I am amazed by the times.

[–] scbasteve7@lemm.ee 33 points 2 days ago (1 children)

I think all non-lethal weapons had the name changed to less than lethal about 5-10 years ago.

Turns out if you shoot a rubber bullet at someone's head and it kills them, the weapon manufacturer can be open to liability. So now it's less than lethal.

[–] Mirshe@lemmy.world 10 points 2 days ago

Less lethal, not less than. TASER wound up in a big lawsuit after a guy died from cardiac arrest being hit by one, so most manufacturers changed it to "less than", but then a couple more people died from being hit with beanbag/baton/rubber rounds, so now they're marketed as "less lethal" because legally they can't say "this can't kill people" in their marketing when it absolutely can.

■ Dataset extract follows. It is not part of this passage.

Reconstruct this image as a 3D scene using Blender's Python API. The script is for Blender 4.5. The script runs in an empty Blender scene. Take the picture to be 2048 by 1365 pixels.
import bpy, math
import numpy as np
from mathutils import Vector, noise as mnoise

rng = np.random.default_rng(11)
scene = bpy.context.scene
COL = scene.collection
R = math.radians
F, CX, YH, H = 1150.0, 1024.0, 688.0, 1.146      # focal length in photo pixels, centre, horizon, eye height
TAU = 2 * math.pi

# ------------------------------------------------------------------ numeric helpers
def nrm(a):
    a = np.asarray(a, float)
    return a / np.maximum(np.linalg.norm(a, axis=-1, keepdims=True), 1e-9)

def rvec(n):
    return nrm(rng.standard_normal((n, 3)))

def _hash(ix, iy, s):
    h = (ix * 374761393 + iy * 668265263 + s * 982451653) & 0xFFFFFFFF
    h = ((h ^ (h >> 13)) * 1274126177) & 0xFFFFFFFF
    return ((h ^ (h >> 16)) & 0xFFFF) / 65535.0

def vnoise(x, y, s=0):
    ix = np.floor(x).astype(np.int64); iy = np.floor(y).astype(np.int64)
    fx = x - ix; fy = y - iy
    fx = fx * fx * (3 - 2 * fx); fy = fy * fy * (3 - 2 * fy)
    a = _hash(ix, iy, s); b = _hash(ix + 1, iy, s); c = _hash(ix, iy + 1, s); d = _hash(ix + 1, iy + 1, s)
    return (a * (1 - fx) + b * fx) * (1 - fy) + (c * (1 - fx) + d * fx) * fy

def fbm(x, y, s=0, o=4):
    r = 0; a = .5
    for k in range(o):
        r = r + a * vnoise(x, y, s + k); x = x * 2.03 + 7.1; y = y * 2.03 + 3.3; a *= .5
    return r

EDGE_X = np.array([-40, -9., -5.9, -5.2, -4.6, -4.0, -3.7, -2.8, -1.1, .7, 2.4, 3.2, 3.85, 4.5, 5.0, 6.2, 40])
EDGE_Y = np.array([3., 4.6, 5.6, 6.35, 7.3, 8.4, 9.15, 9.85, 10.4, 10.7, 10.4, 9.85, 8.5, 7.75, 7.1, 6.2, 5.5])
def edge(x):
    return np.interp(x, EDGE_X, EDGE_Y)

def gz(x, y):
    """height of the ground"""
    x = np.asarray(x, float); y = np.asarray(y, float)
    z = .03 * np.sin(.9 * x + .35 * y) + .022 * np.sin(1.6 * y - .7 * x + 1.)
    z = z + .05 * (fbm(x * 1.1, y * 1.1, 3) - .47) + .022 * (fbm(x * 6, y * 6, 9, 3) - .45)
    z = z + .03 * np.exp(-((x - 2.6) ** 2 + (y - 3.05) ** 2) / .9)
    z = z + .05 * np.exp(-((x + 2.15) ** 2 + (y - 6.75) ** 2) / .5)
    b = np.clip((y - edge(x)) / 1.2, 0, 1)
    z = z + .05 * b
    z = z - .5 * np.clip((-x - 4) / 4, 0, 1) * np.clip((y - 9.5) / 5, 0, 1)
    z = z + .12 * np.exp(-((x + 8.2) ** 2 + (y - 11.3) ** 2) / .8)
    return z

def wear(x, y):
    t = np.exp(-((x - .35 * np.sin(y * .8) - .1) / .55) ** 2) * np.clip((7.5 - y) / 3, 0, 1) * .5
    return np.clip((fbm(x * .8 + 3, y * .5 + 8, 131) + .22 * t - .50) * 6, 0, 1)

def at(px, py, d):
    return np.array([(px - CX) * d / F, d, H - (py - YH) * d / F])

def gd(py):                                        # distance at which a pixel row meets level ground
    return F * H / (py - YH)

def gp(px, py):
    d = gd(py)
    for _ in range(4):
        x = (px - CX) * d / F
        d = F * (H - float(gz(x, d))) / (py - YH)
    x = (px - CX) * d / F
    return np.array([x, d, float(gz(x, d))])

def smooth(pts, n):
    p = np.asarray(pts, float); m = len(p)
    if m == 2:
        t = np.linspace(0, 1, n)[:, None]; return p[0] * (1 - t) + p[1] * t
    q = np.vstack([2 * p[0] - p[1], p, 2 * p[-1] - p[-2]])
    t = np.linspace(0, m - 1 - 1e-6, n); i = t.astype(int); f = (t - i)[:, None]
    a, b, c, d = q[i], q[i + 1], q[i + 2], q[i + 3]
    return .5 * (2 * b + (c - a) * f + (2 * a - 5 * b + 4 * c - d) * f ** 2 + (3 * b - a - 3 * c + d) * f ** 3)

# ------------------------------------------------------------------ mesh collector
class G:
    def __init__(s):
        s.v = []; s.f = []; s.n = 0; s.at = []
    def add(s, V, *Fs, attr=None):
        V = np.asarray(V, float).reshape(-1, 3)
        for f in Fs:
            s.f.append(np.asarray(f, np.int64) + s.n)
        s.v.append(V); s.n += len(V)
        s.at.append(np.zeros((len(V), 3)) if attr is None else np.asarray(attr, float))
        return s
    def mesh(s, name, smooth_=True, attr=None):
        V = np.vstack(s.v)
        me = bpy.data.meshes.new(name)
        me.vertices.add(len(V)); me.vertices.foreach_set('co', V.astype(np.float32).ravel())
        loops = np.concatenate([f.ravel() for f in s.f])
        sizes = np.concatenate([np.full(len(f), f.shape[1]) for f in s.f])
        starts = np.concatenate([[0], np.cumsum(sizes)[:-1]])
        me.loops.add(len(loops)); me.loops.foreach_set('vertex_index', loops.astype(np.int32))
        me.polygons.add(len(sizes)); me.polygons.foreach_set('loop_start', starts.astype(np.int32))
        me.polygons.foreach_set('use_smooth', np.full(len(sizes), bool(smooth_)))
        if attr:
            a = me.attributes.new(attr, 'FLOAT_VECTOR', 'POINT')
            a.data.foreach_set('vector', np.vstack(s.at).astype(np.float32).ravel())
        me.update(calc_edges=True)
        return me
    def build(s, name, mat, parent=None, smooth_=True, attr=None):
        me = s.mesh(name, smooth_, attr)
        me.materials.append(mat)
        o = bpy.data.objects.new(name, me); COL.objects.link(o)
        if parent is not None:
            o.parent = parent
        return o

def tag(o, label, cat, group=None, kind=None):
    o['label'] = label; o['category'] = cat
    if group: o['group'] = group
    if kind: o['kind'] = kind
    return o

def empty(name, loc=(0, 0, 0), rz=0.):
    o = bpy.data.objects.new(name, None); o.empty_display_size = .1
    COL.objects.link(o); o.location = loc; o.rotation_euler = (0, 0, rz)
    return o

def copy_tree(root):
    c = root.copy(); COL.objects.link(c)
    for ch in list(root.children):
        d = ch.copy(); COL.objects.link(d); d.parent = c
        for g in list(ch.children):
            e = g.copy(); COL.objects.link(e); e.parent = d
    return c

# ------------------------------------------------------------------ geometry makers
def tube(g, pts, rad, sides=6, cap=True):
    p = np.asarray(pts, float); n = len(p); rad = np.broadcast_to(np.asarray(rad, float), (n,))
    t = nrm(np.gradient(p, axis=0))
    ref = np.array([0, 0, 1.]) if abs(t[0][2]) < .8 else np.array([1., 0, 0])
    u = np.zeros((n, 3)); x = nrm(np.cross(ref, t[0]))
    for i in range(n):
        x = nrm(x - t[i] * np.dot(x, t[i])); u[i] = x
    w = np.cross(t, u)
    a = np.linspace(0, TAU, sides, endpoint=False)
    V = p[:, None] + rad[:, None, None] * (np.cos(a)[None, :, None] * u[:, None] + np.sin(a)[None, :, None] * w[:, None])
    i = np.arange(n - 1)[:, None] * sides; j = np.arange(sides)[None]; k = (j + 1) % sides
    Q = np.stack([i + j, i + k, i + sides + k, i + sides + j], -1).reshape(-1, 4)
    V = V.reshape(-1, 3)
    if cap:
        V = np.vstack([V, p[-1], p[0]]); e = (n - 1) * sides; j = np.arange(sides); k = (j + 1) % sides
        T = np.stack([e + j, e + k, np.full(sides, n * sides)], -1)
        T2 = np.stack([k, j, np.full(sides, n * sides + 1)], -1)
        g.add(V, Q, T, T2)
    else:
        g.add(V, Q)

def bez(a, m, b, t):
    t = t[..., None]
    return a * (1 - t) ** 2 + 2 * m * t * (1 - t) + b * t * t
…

[–] Clepsydrae@lemmy.world 12 points 2 days ago

Princess Bride beat them to the punch decades ago. The suspect was rendered only mostly dead when long-distance kinetic interaction was applied in an officer-involved pacification tool activation.

[–] ayyy@sh.itjust.works 5 points 2 days ago

They used to call it “non-lethal” which was a copaganda lie. After being called out they changed their words instead of their behavior.